Saturday, 9 October 2021

DA In Play 1/9/21 to 8/10/21 & Two different DAs

The CPPA endeavours to provide a summary of active applications in our area as outlined in the table.

Please consult LMCC’s website for a full listing:
  • DA = Development Application
  • BC = Building Information Certificate
  • TA = Tree Assessment
  • CC = Construction Certificate,
  • CDC = Complying Development Certificate,
  • REF = Review Environmental Factors
  • SC = Subdivision Certificate.
  • MU = Mixed use
  • RFB = Residential flat Building
List of DAs

Two very different DAs on our doorstep

A DA with a difference to comment on
 163-167 Excelsior Parade - DA/2459/2021

Demolition, Multi Dwelling housing and a 3 into 26 lot Strata Subdivision.

A development application with a difference, one that has attempted to retain some of the vegetation! On page 17 of the Statement of Environment Effects the proponent states in regards to Landscape and Tree Planting – "We highlight that the design is specifically derived around retention of existing significant vegetation on site and within the road verge.
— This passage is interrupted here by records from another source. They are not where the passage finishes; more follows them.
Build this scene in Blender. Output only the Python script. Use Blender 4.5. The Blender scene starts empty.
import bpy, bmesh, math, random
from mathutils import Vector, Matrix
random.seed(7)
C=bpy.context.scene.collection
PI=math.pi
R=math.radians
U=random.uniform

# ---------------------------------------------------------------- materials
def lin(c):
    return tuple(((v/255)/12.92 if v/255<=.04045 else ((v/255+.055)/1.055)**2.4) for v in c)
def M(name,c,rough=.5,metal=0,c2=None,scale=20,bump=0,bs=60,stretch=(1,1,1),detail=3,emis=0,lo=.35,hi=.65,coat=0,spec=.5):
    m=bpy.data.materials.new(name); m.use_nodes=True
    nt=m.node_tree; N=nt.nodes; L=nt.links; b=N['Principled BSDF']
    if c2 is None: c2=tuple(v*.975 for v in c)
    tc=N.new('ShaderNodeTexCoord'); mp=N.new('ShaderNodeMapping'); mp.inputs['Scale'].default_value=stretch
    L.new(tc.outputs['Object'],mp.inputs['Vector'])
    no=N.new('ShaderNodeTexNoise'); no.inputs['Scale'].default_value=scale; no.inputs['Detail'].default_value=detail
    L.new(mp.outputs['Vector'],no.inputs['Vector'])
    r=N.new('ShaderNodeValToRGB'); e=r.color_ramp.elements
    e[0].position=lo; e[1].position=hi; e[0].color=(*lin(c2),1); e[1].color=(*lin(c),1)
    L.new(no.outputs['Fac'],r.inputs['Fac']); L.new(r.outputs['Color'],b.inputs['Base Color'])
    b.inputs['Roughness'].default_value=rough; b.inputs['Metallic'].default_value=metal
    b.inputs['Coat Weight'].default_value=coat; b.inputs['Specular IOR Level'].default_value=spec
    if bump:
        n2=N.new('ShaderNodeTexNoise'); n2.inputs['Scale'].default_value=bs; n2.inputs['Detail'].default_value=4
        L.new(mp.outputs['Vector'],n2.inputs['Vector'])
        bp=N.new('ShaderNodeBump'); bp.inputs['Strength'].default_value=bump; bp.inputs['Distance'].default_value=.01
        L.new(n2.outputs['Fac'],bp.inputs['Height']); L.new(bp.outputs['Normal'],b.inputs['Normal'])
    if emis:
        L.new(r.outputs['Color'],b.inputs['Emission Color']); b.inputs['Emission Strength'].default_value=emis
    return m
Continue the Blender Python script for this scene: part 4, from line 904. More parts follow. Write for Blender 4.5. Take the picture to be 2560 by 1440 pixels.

The designer has taken great care to ensure significant stands of vegetation are retained at the front, centre and mid-block interface portions on the allotment."

Some images of the proposal's location and context  follow:

DA/2075/2021 (44-46 Brighton Avenue, Toronto)

Aggressive encroachment and dangerous precedents:

In contrast to the vegetation retention approach proposed above, local residents have recently been commenting on a DA which not only proposed clearing of all vegetation on the block but also vegetation on adjacent blocks.

Those of us who live around or travel along Brighton Avenue and Excelsior Parade have noticed the increasing loss of vegetation and birdsong as developers have moved into the ‘medium density’ rezoning between Pemell and Ambrose Streets, combined blocks and turned them into tightly packed units.

DA/2075/2021 (44-46 Brighton Avenue, Toronto), now being assessed by Council staff, pushes the limits even further in seeking to squeeze nine units into two former house blocks just along from Jarrett Street (one of them with the spreading liquid amber that is so glorious in autumn).

The developer seeks to build right up to the side and back fences with a gun-barrel drive/watercourse up the middle.

That involves not only the removal of all trees on the site but also the removal of adjacent mature trees on the southern side and at the back. It constitutes a drastic encroachment upon those neighbouring properties.

Obviously it is not practical to slice off half a tree, branches and roots, along a fenceline and expect the other half to remain intact. Such aggressive action would create a hazard. Either the other half must be viciously trimmed in the hope of eventual re-growth, or it must be removed.

Of course there is a legal right to seek removal of encroaching hazards, but is not reasonable to submit create potential hazards and demand encroachment rights without prior consent. There is no ‘right’ to cause collateral damage.

Neighbours have objected. Council’s Streetscape/Landscape Referral Response addresses some of the harmful impacts but downplays or ignores others.

If Council were to approve this DA, it would set an appalling precedent. The whole ridgeline from Pemell St to Ambrose St would become a clearfell zone and be turned into a hard-surface, bird-free, built environment with massive stormwater run-off into the lake and no outdoor residential amenity.

Building codes are belatedly addressing the worsening heat-island effects of rising temperatures (climate change) combined with urban densification and wide expanses of unshaded heat-absorbent surfaces. Science has established that vegetated neighbourhoods can be at least 10% cooler than exposed built environments, thereby providing more comfortable and more healthy residential amenity.

Some Sydney Councils have become pro-active in addressing heat-island effects. LMCC should also address this worsening problem as part of its strategy for mitigating and adapting to climate change. The developer will clear, build, sell and leave. LMCC and ratepayers will own the problem in perpetuity, so we need foresight and good planning now. This DA is the clearest possible example of poor practice not only in precinct planning but also in climate mitigation and adaptation.

Let us hope Council does proper due diligence and holds its nerve.